EXOGRAPHICA? Public Deposited
The E-Sylum: Volume 5, Number 31, July 28, 2002, Article 8
EXOGRAPHICA?
Neil Shafer writes: "Your discussion about various terms for
paper money collectors, etc. caught my attention. As you are
probably aware, the Professional Currency Dealers Association
(Pcda) has published a series of introductory booklets starting
about 10 or 11 years ago. One of their earliest was mine titled
'"The Wonderful World of Paper Money." They allowed me
to try to bring into play a new word for the Great Paper
Periphery, so on page 44 of that booklet I introduced a word
I had "coined" to correspond exactly with the "exonumia"
word- it was "exographica" and I explained it this way:"There are literally thousands of paper items of interest
generally to paper money collectors. Many of these pieces
are not money or were never intended to resemble any kind
of currency. Instead, they fill in much of the sidelines and help
tell the fuller story of money through what they depict."A new term is being introduced which encompasses all this
paper periphery, including many issues of paper tokens and
good-fors of all sorts: exographica. This word was chosen
to bring some cohesion to the many and varied aspects of
those pieces of paper which are obliquely related to some
aspect of numismatic collecting. Kinds of items which
generally fit into this exographic category include but are
not limited to: checks and other fiscal documents, stagecoach,
horsecar and trolley tickets, railroad passes and tickets, food
stamp change, receipts of all kinds, most engraved items of
paper, lottery tickets, labels, coupons of all sorts, military
passes, pictorial advertising, letterheads, souvenir cards,
diplomas, announcements, autographs, insurance policy forms,
various awards, and the like."Looking back on it 10 years later, it strikes me that my new
word is too broad in its scope, but that can easily be rectified.
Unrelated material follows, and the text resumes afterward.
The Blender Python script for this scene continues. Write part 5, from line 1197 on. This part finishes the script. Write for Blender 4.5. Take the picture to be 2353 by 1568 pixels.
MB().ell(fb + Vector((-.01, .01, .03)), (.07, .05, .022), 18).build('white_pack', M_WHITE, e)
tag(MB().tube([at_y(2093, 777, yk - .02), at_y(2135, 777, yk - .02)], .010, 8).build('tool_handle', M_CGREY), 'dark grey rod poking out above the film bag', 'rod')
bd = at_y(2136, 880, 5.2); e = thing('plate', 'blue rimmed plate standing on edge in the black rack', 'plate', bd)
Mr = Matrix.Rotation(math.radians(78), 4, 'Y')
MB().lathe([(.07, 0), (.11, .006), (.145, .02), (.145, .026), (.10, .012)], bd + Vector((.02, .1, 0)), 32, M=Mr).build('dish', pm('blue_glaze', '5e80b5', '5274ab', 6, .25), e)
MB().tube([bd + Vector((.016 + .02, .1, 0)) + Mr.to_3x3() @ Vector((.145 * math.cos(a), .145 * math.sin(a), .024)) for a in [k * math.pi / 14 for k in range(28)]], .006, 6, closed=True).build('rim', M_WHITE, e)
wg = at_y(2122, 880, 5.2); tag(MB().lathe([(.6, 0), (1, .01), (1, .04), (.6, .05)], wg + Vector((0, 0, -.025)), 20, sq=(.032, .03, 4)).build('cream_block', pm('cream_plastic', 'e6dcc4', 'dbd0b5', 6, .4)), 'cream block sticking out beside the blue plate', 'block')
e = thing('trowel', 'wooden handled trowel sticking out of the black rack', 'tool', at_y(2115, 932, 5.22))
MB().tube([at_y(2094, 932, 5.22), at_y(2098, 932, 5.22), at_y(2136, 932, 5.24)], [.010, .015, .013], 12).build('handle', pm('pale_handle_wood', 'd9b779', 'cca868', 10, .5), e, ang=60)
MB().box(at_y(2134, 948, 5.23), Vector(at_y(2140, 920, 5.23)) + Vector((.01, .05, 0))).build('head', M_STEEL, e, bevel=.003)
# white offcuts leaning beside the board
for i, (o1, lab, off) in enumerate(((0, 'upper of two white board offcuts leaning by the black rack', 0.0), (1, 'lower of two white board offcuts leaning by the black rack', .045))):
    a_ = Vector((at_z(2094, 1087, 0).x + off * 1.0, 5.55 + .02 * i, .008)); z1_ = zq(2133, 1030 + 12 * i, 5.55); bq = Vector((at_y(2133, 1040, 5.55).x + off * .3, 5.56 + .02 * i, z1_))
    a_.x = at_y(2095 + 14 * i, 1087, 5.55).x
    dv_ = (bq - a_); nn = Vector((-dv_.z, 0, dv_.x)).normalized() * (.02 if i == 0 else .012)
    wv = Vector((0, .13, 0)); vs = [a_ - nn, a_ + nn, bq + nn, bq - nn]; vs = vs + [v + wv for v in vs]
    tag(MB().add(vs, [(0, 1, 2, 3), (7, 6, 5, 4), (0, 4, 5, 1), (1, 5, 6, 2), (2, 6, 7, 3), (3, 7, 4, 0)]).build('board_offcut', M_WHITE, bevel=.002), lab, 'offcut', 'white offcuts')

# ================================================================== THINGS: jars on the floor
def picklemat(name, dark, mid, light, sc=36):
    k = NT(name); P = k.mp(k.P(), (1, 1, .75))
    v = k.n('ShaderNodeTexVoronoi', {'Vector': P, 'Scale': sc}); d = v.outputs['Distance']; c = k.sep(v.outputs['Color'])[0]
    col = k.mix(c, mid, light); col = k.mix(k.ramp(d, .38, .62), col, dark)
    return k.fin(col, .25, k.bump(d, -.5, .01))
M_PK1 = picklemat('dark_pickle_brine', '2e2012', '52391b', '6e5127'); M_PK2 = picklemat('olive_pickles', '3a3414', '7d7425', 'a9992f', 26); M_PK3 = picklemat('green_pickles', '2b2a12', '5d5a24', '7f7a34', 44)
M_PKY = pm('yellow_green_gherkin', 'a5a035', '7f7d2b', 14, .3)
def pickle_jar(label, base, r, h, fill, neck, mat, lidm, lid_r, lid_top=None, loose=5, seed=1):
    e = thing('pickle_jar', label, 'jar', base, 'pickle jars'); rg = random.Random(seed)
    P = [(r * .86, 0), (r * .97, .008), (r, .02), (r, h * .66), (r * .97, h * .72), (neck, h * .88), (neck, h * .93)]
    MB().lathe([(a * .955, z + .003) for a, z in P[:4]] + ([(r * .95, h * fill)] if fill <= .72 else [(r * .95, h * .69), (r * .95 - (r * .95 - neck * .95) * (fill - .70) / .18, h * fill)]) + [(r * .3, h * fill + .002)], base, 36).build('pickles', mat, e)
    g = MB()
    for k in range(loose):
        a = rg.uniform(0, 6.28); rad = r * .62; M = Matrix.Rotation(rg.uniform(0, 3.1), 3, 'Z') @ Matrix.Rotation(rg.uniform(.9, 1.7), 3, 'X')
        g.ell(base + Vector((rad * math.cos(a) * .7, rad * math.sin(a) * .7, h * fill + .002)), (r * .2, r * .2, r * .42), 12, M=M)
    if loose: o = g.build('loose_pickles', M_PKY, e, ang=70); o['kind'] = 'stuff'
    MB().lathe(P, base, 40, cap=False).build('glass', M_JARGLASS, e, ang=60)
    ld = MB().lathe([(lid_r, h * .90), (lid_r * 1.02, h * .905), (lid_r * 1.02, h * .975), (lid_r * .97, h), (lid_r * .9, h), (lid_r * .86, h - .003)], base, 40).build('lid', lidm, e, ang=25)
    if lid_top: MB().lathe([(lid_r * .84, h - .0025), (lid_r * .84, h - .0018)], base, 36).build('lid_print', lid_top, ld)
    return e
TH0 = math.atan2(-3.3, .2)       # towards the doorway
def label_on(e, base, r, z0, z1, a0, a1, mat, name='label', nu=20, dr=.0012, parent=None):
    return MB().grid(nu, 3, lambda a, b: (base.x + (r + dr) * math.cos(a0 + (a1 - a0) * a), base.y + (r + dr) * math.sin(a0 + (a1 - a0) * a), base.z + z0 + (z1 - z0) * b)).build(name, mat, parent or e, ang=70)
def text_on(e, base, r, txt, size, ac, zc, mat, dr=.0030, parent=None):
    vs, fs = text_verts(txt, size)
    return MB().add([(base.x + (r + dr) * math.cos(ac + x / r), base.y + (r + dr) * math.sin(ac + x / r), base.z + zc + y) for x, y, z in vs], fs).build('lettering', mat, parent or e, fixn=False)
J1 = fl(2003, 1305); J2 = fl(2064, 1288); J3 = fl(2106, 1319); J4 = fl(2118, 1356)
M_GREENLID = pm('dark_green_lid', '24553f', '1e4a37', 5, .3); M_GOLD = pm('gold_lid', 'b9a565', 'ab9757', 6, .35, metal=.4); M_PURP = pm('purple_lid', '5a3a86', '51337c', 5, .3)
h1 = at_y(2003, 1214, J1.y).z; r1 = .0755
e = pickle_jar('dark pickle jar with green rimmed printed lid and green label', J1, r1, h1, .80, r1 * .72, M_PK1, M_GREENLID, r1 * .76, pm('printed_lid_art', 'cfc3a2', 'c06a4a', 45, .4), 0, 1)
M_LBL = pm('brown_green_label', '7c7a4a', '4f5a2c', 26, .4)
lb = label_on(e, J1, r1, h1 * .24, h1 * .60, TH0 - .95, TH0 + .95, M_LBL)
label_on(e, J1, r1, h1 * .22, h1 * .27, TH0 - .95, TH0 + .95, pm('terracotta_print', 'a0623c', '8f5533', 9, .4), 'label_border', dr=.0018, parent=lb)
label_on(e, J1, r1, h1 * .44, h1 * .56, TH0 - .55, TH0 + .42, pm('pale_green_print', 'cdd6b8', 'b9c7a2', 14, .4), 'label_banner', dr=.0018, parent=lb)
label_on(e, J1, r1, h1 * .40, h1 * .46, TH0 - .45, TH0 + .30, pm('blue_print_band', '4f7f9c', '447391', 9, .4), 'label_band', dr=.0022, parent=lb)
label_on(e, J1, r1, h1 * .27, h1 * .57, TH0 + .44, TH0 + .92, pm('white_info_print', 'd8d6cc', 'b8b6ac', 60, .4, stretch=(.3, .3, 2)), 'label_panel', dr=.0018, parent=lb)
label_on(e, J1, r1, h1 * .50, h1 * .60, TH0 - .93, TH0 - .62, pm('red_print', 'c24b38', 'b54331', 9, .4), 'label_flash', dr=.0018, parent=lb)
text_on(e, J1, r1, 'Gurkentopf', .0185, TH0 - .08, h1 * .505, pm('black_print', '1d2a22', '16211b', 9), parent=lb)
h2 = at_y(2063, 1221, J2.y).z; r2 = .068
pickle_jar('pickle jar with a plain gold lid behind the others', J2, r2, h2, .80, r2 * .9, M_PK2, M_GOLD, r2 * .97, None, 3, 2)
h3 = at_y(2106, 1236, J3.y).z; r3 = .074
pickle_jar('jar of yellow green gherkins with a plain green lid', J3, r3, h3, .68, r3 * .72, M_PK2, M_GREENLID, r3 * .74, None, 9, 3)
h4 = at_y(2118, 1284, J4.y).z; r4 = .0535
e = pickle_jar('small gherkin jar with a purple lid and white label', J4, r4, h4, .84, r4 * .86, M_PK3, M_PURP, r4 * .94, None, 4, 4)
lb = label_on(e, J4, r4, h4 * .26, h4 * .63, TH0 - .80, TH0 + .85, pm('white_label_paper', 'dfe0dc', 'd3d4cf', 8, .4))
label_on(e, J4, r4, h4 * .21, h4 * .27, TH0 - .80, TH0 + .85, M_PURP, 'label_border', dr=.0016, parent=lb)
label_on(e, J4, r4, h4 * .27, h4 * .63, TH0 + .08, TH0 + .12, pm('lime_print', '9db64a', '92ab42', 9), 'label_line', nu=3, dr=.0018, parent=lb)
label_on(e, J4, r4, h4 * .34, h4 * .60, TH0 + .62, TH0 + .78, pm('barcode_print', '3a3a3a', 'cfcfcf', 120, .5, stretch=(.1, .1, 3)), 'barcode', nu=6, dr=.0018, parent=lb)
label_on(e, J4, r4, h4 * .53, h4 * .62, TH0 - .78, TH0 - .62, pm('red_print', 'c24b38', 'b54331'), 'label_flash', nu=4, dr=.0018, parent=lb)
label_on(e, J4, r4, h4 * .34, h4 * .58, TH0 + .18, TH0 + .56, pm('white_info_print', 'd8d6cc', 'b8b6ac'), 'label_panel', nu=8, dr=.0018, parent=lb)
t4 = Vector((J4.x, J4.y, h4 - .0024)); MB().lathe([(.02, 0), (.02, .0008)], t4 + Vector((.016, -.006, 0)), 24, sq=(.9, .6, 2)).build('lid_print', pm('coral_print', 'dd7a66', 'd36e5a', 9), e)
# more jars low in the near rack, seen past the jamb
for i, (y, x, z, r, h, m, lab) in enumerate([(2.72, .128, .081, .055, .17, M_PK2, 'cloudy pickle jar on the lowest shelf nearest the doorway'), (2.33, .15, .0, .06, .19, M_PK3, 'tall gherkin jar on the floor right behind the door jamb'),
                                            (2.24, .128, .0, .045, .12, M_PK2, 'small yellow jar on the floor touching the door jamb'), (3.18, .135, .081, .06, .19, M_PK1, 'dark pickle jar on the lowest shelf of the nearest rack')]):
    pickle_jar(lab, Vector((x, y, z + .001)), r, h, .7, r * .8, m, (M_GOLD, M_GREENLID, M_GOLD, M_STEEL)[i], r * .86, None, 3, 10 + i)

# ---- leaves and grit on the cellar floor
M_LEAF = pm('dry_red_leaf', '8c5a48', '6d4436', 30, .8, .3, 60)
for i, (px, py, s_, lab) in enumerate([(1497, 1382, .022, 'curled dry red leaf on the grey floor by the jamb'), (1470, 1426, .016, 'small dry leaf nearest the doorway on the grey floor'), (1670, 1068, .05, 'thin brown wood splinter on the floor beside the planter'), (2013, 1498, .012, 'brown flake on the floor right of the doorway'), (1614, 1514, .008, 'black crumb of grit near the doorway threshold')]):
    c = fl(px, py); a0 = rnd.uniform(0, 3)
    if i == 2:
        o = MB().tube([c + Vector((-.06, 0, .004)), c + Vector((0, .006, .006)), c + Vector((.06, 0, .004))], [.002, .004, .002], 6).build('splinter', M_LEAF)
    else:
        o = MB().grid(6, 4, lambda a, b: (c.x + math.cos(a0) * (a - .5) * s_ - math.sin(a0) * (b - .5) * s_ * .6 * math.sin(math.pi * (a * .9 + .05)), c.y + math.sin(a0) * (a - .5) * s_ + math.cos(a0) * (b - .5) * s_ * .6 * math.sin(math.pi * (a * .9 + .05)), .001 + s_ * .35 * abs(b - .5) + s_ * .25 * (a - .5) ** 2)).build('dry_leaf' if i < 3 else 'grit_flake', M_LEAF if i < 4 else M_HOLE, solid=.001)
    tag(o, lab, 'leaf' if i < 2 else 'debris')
I still think it is as useful as its exonumia brother, can be broken
down into the same kinds of descriptive terms: exographist
(the collector), and the other 2 forms used above for the
collective noun and adjective. Is this idea worth backing at
all from anyone else besides Pcda?"[Non-numismatic bibliophiles would probably call that stuff
"ephemera", but a term specific to numismatic paper could
be useful. What does the E-Sylum readership think?